* _What the task requires_
Every line from the one with "Generate a Blender" to the one with "R = math.radians", including those two, is to be copied exactly; all other lines of the entries below are left out.

* _Input material_

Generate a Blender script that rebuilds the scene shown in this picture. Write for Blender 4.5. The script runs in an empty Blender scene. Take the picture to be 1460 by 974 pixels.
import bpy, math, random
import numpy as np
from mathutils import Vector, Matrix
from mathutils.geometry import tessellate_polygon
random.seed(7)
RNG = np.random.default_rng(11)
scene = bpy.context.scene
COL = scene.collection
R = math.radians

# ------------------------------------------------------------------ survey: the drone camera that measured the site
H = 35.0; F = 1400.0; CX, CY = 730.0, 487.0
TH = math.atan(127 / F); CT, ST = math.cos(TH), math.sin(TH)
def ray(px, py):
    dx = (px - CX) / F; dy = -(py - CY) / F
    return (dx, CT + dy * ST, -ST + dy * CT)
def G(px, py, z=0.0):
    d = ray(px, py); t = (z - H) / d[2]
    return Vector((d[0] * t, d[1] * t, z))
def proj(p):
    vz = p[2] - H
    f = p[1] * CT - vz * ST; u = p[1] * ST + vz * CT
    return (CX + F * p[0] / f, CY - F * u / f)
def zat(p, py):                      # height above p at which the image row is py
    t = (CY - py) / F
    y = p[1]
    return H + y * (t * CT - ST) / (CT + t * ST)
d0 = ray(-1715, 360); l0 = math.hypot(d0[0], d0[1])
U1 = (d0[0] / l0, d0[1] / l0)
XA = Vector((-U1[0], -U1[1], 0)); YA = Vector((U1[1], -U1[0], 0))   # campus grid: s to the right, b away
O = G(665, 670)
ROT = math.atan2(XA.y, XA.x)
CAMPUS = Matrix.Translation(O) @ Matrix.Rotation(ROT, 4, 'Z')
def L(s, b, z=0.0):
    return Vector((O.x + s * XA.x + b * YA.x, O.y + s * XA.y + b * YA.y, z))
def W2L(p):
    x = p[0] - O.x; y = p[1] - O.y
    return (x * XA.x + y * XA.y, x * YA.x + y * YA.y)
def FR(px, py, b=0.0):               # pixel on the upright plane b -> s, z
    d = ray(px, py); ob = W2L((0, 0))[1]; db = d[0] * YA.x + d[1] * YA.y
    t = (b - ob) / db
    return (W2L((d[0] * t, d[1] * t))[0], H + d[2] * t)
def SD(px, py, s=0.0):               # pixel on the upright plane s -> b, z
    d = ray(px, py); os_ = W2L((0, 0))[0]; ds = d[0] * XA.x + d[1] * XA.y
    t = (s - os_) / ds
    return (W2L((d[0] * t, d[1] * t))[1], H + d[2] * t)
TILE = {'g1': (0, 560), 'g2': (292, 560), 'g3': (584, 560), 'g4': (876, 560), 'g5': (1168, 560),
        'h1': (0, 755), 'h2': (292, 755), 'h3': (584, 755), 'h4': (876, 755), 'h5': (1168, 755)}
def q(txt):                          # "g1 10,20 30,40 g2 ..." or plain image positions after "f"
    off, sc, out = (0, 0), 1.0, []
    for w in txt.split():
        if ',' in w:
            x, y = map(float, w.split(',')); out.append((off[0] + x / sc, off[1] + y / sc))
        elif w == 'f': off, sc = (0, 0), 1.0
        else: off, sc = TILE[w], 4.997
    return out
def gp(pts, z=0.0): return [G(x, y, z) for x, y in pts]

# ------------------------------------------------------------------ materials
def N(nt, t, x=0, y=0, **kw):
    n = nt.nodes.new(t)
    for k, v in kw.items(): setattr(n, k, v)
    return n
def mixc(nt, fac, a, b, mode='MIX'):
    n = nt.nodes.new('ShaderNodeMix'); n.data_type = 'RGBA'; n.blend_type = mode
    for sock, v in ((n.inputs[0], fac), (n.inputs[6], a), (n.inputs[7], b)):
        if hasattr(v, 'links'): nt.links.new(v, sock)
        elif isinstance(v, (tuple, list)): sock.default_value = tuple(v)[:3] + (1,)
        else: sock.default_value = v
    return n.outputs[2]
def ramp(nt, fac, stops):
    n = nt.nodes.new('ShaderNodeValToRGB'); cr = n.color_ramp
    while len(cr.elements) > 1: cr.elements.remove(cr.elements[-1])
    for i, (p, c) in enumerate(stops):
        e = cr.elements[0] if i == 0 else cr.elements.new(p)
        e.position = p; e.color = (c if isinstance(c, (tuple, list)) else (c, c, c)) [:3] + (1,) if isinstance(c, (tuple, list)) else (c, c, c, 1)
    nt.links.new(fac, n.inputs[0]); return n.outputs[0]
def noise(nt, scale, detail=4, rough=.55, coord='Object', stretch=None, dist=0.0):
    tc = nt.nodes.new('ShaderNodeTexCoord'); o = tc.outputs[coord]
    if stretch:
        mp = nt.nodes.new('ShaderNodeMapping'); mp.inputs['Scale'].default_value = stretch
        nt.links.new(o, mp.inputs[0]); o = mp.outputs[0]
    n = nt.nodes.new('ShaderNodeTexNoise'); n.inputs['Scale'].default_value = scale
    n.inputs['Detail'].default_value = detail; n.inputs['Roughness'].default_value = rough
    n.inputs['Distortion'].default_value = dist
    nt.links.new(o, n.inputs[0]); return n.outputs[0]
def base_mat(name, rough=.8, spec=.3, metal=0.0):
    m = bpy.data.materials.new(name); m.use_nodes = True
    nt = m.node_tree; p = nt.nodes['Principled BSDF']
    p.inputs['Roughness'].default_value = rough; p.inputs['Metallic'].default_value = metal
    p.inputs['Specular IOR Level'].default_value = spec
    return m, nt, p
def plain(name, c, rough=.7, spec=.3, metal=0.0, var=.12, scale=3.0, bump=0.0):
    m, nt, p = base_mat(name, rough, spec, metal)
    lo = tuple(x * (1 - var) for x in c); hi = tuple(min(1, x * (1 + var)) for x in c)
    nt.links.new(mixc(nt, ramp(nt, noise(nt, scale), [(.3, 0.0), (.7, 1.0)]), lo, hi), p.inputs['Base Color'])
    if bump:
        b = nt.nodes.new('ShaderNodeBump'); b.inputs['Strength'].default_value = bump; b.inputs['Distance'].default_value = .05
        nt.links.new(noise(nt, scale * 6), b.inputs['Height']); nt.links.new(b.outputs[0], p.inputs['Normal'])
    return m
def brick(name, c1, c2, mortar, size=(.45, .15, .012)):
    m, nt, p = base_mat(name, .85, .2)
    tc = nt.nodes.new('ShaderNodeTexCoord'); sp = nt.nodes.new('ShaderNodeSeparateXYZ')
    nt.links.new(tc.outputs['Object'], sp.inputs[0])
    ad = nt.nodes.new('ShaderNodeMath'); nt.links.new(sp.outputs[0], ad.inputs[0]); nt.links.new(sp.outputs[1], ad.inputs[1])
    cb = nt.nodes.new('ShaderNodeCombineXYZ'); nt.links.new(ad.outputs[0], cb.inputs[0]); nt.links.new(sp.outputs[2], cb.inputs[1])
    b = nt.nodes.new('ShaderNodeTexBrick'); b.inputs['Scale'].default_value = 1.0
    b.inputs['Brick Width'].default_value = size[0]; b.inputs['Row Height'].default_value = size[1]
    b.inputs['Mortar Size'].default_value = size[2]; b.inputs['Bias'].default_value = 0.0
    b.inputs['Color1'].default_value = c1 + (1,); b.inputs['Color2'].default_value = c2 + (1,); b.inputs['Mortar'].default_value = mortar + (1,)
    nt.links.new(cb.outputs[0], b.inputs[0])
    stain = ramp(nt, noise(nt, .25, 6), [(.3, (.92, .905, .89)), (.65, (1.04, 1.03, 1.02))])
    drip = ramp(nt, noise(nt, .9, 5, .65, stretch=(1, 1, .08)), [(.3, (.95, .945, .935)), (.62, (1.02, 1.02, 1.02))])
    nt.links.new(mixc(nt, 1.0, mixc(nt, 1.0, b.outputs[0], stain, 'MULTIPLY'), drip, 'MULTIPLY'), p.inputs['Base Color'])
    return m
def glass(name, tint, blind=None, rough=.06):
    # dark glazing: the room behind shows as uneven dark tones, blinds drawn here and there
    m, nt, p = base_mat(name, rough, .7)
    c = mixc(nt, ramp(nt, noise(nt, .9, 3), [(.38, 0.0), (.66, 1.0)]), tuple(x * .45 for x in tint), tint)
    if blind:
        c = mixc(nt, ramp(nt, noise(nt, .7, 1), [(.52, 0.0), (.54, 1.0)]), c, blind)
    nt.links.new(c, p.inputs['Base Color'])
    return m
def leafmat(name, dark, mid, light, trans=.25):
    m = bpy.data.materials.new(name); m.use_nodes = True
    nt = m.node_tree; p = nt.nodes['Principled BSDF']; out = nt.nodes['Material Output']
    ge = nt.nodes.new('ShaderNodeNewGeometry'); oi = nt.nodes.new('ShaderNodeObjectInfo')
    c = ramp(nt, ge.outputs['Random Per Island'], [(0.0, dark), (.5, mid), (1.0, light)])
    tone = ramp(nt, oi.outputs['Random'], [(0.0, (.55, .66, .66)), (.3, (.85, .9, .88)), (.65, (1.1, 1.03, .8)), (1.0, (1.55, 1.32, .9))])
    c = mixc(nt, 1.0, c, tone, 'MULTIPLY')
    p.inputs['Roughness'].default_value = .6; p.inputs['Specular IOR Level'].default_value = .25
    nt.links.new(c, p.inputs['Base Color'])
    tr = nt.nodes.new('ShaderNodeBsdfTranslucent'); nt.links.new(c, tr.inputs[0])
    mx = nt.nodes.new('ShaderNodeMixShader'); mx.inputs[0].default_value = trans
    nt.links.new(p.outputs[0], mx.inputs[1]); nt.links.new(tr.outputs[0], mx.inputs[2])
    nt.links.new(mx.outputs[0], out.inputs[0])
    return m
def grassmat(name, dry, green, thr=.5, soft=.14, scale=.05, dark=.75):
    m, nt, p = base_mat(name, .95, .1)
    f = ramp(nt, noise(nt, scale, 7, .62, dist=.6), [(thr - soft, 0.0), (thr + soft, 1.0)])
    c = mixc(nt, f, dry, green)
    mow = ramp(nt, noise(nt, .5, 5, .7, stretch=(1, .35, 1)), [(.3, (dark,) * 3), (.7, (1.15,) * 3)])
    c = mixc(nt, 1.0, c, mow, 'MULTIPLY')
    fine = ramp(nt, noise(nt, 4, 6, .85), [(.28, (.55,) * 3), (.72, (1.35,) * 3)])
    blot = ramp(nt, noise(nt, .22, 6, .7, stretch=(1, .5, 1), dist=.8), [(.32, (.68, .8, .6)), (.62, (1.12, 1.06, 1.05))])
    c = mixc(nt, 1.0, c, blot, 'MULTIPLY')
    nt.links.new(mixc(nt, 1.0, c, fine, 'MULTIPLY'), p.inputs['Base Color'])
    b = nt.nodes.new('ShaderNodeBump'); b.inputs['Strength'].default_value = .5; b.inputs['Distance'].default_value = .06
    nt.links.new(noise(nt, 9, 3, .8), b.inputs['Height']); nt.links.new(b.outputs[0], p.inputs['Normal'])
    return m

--

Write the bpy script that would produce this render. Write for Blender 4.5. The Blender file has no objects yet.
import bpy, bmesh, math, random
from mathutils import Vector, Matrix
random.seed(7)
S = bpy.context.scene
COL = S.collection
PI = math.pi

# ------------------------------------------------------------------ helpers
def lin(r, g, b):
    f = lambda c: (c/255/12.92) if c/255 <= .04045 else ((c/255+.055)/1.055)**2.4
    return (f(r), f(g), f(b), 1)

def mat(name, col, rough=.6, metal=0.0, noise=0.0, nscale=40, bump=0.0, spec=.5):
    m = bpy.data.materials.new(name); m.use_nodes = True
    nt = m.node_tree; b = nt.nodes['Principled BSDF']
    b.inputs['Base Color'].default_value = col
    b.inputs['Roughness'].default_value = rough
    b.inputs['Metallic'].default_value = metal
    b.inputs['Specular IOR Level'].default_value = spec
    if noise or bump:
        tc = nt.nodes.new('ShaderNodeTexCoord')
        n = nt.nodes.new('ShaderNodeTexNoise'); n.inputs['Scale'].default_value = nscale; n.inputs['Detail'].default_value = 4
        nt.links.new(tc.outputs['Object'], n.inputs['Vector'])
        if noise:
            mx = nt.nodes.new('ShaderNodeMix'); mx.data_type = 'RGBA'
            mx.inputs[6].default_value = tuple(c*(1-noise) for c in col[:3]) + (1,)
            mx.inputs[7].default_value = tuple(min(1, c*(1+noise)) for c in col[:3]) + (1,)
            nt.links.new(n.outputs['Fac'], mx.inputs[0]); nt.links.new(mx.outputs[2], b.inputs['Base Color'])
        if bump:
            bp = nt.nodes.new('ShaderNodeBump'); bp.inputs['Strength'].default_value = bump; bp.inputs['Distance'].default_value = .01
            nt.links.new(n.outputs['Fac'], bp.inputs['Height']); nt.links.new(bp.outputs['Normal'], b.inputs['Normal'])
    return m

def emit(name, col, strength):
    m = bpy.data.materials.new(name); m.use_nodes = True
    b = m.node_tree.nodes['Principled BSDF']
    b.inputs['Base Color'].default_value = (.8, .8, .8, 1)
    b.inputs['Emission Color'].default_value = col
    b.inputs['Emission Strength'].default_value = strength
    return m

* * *

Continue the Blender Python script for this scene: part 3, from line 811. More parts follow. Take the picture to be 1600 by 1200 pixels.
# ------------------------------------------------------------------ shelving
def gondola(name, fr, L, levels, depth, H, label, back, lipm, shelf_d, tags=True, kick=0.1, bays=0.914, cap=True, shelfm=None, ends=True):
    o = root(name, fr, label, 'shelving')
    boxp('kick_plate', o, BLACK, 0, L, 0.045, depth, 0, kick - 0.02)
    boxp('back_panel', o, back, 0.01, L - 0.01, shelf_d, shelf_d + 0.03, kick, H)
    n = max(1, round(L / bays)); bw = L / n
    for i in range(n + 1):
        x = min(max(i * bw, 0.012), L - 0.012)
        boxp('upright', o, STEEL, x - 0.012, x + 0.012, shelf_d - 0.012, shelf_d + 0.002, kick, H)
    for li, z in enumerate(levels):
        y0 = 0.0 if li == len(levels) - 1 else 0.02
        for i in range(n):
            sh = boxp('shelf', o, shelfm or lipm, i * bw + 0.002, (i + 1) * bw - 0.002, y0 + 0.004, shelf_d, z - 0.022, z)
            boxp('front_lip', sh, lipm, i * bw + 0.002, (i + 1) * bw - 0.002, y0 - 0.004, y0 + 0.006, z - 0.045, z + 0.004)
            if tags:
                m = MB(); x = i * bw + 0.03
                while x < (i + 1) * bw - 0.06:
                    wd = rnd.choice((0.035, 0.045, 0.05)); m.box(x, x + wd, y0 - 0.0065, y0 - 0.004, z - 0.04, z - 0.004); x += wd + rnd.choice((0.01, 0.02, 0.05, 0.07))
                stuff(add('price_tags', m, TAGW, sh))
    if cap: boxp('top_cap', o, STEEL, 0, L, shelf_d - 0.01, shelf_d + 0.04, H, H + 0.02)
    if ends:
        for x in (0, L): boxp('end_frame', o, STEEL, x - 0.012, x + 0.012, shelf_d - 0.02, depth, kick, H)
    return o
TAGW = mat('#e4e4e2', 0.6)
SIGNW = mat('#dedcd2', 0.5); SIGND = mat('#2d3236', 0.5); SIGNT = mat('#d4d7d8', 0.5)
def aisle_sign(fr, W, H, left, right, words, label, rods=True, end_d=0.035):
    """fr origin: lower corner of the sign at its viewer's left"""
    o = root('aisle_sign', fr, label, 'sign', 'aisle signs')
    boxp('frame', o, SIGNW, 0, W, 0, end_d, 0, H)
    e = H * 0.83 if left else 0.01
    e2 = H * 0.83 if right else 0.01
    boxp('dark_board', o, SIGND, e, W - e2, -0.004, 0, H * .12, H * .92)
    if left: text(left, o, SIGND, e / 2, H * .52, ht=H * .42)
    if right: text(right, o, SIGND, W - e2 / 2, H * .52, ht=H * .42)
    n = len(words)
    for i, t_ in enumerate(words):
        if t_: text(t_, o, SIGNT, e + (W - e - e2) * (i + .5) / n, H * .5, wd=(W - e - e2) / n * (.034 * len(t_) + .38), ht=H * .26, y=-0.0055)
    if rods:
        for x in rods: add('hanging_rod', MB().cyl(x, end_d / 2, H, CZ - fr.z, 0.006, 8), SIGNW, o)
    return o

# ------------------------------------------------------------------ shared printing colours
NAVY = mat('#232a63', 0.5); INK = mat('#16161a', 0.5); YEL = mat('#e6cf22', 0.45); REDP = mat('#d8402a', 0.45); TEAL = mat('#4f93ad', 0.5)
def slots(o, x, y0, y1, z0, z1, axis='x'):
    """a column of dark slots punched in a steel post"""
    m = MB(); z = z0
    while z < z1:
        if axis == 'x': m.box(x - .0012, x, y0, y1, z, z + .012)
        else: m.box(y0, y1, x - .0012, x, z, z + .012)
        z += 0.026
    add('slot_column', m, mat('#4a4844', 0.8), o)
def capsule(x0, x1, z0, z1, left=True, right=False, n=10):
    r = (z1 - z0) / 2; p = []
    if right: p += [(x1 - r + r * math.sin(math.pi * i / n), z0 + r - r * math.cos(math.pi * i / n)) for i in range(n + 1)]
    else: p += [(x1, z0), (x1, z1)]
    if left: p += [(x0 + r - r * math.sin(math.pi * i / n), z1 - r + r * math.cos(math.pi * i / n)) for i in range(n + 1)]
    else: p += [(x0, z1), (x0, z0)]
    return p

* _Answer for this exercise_
Generate a Blender script that rebuilds the scene shown in this picture. Write for Blender 4.5. The script runs in an empty Blender scene. Take the picture to be 1460 by 974 pixels.
import bpy, math, random
import numpy as np
from mathutils import Vector, Matrix
from mathutils.geometry import tessellate_polygon
random.seed(7)
RNG = np.random.default_rng(11)
scene = bpy.context.scene
COL = scene.collection
R = math.radians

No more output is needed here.